Some law firms provide mentorship programmes to grow their future leaders. Dutta, for example, is part of her company’s mentorship team. She believes it will bring more gender diversity to her junior staff.

“The programme is mandatory. All male and female lawyers join. While mentoring the female junior lawyers, the focus is on creating leaders who can nurture the company to greater heights, and demonstrate to the world at large that the firm is a gender-diverse organisation,” Dutta says.


But generally the feeling is that Indian women lawyers have more opportunities than ever before. “India is being looked as the favourite destination for a multitude of business ventures, be it from the perspective of inbound investments, outbound ventures, initiation of entrepreneurial undertakings, the advent of new age commerce, or the advent of the regulations,” says Khosla at Vertices. “In my view therefore the first key opportunity for women today is the ability to actually become a ‘go-getter’ without having to feel awkward or guilty about it. The acceptance of a woman to be able to be in a meeting with a room full of men and speak and have everyone appreciate their relevant points of view is a huge step forward from the typical male bastion board room approach. Therefore, in my mind, this opens up the world especially for a woman lawyer who also is or wants to be an entrepreneur. The dual hat of being a hunter and gatherer is shining more in a pink hue now than ever before.”
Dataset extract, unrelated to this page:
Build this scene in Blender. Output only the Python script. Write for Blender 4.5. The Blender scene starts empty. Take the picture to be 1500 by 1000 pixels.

The other key opportunity, says Khosla, is the ability to question without the fear of being shunned. “This is for me is a game changer. Women generally were perceived as aggressive, dominating and bossy where the same behaviour would be perceived as assertive and confident in male counterparts. Societal discrimination earlier would typically dictate that certain businesses or tasks would better be handled by men and women would generally be assumed to be incompetent or less capable of performing such tasks.” And having had the odds stacked against them for so long, women lawyers have developed their own unique strengths, which means that there are no heights they cannot climb. “Because of the challenges a woman faces, she becomes mentally stronger as she learns to fall and get up on her own with a positive mindset. This experience polishes and sharpens her. Through these challenges, she becomes capable and uses her brain at a very high level,” says Menon.

Bhargava has some advice for young women lawyers: They should be strong and remain calm in all situations. “We are strong enough to get over hurdles and move on,” Bhargava says. “To manage time and work smart, we should prioritise tasks, delegate effectively and take guidance from whatever spiritual or guidance support one has to remain calm, avoid guilt and practice gratitude.”